Python 3 __cmp__ semantic change?

Duncan Booth duncan.booth at invalid.invalid
Fri Nov 21 10:09:05 CET 2008


Johannes Bauer <dfnsonfsduifb at gmx.de> wrote:

> Seems it was removed on purpose - I'm sure there was a good reason for
> that, but may I ask why? Instead of the sleek __cmp__ function I had
> earlier, I now have code like:
> 
> 
> def __lt__(self, other):
>      return self.__cmp__(other) < 0
>      
> def __le__(self, other):
>      return self.__cmp__(other) < 0

I hope you actually have <= here.

>      
> def __gt__(self, other):
>      return self.__cmp__(other) > 0
> 
> def __ge__(self, other):
>      return self.__cmp__(other) >= 0
> 
> Does anyone know the reason why __cmp__ was discarded?

I think it was because __cmp__ was the backward compatible fallback for 
the newer rich comparison methods and Python 3 cleans up a lot of stuff 
left in just for backward compatibility.

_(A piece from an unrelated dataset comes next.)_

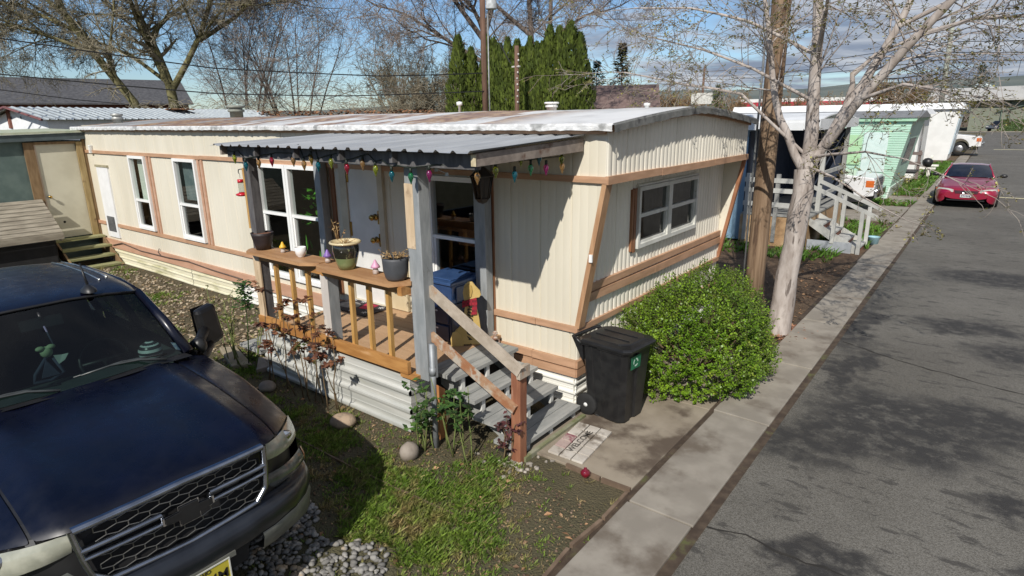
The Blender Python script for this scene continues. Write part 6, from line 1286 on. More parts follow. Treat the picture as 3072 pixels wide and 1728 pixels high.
# far dark suv
SV = [(0,.7),(-.1,.98),(-1.2,1.08),(-4.6,1.08),(-4.65,.5),(-4.2,.45)]+arch_(-3.7,.42,.45)+arch_(-.95,.42,.45)+[(-.3,.45),(0,.5)]
sv = truckish('suv', 'dark blue suv parked across the street near the clipped hedge', 'suv', paintm('dark_blue_paint', (.018,.026,.06)), None, 0, SV, .93, (-1.1,-1.75,-4.3,-4.6,1.07,1.72), (-.95,-3.7), .36)
for sgn in (1,-1): g = G(); g.box(-.08,.02,sgn*.68-.18,sgn*.68+.18,.72,.90); g.build('headlight', clearl, sv, bevel=.02)
g = G(); g.box(-.02,.04,-.45,.45,.62,.88); g.build('grille', steel, sv)
sv.rotation_euler = (0,0,-pi/2-.5); sv.location = (1.9, 123.2, 0)

# ------------------------------------------------------------------ far buildings
def gable(name, label, cat, c, ang, w, d, ze, zr, wall, roof, over=.4):
    t = thing(name, label, cat, (c[0], c[1], 0)); g = G(); g.box(-d/2,d/2,-w/2,w/2,0,ze); g.prism([(-d/2,-w/2,ze),(-d/2,w/2,ze),(-d/2,0,zr-.1)], (d,0,0)); a = g.build('wall', wall)
    g = G()
    for sgn in (1,-1):
        e = over*(zr-ze)/(w/2); g.hexa([(-d/2-over,sgn*(w/2+over),ze-e-.06),(d/2+over,sgn*(w/2+over),ze-e-.06),(d/2+over,0,zr-.06),(-d/2-over,0,zr-.06),(-d/2-over,sgn*(w/2+over),ze-e+.06),(d/2+over,sgn*(w/2+over),ze-e+.06),(d/2+over,0,zr+.06),(-d/2-over,0,zr+.06)])
    b2 = g.build('roof', roof)
    for o in (a, b2): o.parent = t
    t.rotation_euler = (0,0,ang); return t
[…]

In this case it is a cleanup 
too far as in most cases (i.e. those cases where you don't need the full 
complexity of the rich comparisons) __cmp__ is a much simpler solution.

See http://mail.python.org/pipermail/python-dev/2003-March/034073.html 
for Guido's original thoughts. Also, once upon a time pep-3000 referred 
to the removal of __cmp__ but I can't find it in any of the current 
peps. See
http://mail.python.org/pipermail/python-checkins/2004-August/042959.html
and
http://mail.python.org/pipermail/python-checkins/2004-August/042972.html
where the reference to removal of __cmp__ became "Comparisons other than 
``==`` and ``!=`` between disparate types will raise an exception unless 
explicitly supported by the type" and the reference to Guido's email 
about removing __cmp__ was also removed.